What you are asked to do:
Return the lines below that carry the word "from".

Provided material:
^^^^^^^^^^^^^^^^
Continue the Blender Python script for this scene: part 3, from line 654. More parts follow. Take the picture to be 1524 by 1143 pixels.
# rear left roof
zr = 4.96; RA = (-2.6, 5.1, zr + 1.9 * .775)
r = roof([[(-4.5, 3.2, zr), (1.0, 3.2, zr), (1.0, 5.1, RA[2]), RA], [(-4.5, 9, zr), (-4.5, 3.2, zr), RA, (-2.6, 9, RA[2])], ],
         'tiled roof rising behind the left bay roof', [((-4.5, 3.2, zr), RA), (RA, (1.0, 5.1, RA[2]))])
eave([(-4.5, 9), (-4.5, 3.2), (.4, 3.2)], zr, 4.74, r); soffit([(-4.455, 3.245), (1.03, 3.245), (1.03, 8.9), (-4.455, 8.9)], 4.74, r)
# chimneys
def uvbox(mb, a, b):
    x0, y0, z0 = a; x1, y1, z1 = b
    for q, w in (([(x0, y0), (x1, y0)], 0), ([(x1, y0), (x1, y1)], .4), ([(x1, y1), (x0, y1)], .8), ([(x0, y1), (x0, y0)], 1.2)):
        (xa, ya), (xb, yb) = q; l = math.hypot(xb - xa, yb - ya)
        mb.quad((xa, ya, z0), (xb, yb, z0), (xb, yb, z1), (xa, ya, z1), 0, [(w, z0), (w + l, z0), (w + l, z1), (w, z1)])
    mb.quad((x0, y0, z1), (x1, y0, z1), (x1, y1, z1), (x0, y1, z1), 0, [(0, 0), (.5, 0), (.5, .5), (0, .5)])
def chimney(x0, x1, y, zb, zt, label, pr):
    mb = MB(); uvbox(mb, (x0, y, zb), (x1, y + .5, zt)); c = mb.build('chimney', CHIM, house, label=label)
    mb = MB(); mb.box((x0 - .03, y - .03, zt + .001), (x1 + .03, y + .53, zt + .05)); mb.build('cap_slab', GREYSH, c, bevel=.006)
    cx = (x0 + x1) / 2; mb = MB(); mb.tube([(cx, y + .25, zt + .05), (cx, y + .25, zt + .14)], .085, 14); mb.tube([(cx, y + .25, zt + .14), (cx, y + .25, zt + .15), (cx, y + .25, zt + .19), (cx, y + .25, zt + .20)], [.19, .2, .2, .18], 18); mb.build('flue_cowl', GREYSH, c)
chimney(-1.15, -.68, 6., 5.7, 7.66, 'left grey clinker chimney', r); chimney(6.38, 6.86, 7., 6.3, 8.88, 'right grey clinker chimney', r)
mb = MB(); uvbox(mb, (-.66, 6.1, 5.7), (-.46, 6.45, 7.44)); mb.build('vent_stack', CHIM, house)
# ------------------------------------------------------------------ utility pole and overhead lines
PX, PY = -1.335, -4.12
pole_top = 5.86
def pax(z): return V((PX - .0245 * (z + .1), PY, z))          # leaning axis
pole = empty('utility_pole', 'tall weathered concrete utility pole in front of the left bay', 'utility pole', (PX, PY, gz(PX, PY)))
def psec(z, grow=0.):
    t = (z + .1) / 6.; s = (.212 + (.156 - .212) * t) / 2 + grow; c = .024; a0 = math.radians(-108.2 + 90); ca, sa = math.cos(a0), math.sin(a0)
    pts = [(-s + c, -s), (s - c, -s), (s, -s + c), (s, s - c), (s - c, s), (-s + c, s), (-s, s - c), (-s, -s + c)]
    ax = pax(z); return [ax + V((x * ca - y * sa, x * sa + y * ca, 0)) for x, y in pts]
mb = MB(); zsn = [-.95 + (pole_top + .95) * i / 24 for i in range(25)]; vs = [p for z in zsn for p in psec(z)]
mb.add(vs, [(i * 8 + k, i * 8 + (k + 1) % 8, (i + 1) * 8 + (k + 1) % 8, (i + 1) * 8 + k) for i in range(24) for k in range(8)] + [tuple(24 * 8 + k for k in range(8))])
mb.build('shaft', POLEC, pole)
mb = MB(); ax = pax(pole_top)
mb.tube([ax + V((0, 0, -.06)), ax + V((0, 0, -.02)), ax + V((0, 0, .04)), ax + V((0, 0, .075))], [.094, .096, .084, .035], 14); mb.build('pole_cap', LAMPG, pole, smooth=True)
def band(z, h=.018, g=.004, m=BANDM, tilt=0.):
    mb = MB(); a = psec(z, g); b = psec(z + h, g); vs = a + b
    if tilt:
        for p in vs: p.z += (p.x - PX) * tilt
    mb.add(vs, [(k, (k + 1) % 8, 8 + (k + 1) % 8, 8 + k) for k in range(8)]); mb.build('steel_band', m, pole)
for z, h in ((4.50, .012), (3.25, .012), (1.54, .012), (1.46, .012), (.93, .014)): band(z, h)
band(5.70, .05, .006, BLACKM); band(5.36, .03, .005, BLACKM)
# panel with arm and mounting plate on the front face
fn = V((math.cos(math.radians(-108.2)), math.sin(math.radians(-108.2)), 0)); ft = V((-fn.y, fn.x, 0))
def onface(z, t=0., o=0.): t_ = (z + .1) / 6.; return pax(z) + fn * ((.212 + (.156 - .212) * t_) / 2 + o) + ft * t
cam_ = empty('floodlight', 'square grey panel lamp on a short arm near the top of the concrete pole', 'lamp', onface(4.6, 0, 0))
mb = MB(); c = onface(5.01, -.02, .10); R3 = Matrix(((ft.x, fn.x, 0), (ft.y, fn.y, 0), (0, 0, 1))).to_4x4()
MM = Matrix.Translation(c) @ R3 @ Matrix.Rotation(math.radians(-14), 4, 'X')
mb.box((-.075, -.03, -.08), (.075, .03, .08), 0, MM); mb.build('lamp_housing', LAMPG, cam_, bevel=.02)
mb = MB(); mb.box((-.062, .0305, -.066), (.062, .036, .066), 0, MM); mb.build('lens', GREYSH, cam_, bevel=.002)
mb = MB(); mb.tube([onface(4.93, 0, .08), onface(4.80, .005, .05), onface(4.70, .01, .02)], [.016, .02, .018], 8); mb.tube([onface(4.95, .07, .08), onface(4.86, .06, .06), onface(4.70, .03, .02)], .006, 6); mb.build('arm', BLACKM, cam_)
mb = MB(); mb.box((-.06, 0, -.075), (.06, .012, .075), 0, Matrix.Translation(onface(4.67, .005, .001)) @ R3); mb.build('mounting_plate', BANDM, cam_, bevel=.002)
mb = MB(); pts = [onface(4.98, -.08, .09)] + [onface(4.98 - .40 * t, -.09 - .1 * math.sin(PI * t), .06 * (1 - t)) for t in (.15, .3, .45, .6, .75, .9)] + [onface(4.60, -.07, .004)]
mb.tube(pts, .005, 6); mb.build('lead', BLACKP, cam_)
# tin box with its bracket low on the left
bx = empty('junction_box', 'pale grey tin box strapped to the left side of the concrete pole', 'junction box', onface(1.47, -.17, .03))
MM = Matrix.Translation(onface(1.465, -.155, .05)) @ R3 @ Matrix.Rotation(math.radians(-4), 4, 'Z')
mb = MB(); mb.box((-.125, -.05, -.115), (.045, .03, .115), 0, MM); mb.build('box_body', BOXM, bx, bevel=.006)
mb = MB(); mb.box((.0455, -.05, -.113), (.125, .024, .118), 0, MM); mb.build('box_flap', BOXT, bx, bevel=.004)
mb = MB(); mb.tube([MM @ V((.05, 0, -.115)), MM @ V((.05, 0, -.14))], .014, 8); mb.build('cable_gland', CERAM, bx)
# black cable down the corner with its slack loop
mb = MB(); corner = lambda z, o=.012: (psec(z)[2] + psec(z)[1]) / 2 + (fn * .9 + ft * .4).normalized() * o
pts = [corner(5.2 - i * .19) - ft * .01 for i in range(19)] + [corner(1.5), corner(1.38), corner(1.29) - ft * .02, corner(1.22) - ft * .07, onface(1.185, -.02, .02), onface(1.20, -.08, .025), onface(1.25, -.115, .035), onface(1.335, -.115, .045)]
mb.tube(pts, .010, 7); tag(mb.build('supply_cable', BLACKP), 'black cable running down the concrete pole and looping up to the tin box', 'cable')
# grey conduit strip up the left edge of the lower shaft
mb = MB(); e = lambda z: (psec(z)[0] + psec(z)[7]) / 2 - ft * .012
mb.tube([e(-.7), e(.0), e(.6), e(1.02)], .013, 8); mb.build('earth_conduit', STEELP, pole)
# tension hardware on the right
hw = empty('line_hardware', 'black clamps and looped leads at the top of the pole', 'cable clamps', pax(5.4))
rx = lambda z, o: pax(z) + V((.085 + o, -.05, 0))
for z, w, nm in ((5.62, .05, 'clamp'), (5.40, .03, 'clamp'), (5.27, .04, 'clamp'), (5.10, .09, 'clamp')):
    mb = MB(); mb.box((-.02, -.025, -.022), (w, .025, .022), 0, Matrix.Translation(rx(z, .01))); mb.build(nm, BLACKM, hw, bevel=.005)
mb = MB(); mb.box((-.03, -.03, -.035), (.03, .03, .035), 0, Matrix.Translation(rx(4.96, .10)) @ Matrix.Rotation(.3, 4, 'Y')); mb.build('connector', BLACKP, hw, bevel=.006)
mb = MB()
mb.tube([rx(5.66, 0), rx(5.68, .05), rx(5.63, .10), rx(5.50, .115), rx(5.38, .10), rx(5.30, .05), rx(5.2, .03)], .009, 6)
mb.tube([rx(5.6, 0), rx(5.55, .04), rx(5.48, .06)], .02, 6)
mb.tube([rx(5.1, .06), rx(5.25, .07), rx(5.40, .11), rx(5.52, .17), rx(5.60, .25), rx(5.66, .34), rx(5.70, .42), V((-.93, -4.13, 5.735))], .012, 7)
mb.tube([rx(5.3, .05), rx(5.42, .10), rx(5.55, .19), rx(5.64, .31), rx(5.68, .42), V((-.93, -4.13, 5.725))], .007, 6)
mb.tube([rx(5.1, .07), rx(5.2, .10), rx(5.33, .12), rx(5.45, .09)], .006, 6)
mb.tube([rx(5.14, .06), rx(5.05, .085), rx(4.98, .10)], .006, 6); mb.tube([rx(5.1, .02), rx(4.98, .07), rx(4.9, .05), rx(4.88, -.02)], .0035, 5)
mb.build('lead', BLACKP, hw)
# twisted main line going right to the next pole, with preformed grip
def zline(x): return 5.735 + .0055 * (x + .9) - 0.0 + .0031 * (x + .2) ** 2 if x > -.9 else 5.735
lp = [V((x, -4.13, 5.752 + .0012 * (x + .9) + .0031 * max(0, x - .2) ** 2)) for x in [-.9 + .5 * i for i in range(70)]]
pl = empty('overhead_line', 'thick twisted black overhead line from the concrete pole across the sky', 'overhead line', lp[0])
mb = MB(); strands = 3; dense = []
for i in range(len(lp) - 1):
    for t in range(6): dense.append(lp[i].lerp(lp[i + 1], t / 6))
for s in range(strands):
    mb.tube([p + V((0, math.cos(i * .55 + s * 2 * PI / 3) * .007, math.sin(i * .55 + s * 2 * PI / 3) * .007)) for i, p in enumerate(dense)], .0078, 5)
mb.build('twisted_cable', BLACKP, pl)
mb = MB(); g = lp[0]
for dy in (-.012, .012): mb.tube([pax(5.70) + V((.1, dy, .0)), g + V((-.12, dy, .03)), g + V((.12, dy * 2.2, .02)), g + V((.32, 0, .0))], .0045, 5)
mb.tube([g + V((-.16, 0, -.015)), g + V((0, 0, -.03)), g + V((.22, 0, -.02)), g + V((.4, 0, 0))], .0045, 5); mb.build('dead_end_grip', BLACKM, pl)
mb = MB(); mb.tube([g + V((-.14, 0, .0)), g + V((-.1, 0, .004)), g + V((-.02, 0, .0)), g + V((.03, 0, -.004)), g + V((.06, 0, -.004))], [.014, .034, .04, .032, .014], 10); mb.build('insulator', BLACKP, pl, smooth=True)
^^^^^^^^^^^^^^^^
Task response:
Continue the Blender Python script for this scene: part 3, from line 654. More parts follow. Take the picture to be 1524 by 1143 pixels.
pl = empty('overhead_line', 'thick twisted black overhead line from the concrete pole across the sky', 'overhead line', lp[0])